Judging by their own financial statements, companies are seizing that opportunity. Starting from the top of the income statement and working down, the first point of interest is gross profit, which is the difference between a company’s sales and cost of goods. That’s accounting speak for simple math. Say I run a lemonade stand. If I sell a cup of lemonade for $1 and it costs me 70 cents for the cup, lemons, sugar and water, my gross profit is 30 cents. My gross margin, which is the gross profit divided by sales, is 30%.

A pedestrian carries shopping bags across Geary Street in San Francisco.


If companies are only passing on their own higher costs to consumers, their gross margins should stay roughly the same. But that’s not what’s happening. Gross margins for the S&P 500 Index rose to a record 35% last year from 34% the year before. And that’s just the beginning. This year, Wall Street analysts expect gross margins to shoot up to 45%, based in part on companies’ own projections. In other words, companies appear to be raising prices much higher than their cost of goods.

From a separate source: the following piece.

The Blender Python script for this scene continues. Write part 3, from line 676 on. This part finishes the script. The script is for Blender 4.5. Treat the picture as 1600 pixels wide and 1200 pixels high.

The next stop on the income statement is EBIT margin, which stands for earnings before interest and taxes. EBIT margin tacks on operating expenses such as wages, rent and utilities — basically everything except interest on debt and taxes. EBIT margins rose even more than gross margins last year to a record 16% from 10% the year before, which, perhaps not coincidentally, approximates the jump in inflation last year. Analysts expect EBIT margins to climb to 17% this year. Here again, higher prices appear to more than offset any increase in companies’ operating costs, including higher wages.

The last stop on the income statement is profit margin. Tax rates haven’t changed in the last year, although interest rates have risen modestly. Even so, profit margins rose to a record 13% last year from 9% the year before, and analysts expect profit margins to reach 14% this year. With margins across the income statement at all-time highs and rising, it looks as if companies are raising prices more by choice than necessity.

Granted, the S&P 500 is unusually top heavy. Apple Inc., Microsoft Corp., Inc. and Google parent Alphabet Inc., quasi monopolies with enormous pricing power in any environment, account for about 20% of the index. But margins are swelling across the board. The numbers are similar for the S&P 500 Equal Weight Index, which, as the name suggests, equally weights the companies. Margin expansion is also roughly the same across the S&P 500’s 11 sectors, the only exception being that analysts expect tighter margins for financial companies this year. Even the Russell 3000 Index, which includes most of the U.S. stock market, tells a similar story. So profiteering seems to be the rule rather than exception.

To be sure, some companies have been forced to raise prices to stay afloat. And in any event, companies are entitled to maximize profits by charging the highest prices the market will bear. But it’s worth thinking about the consequences. It means companies are more than taking back the pay raises they gave employees by increasing prices on goods and services workers need. It also means companies are widening already high wealth and income inequality by suppressing real wages even as they enrich shareholders through higher profits.

It’s hard to pinpoint exactly what’s driving inflation in an economy as sprawling and complex as that of the U.S. But when it comes to whether corporate America is pushing prices higher or just trying to absorb them, companies have already answered the question.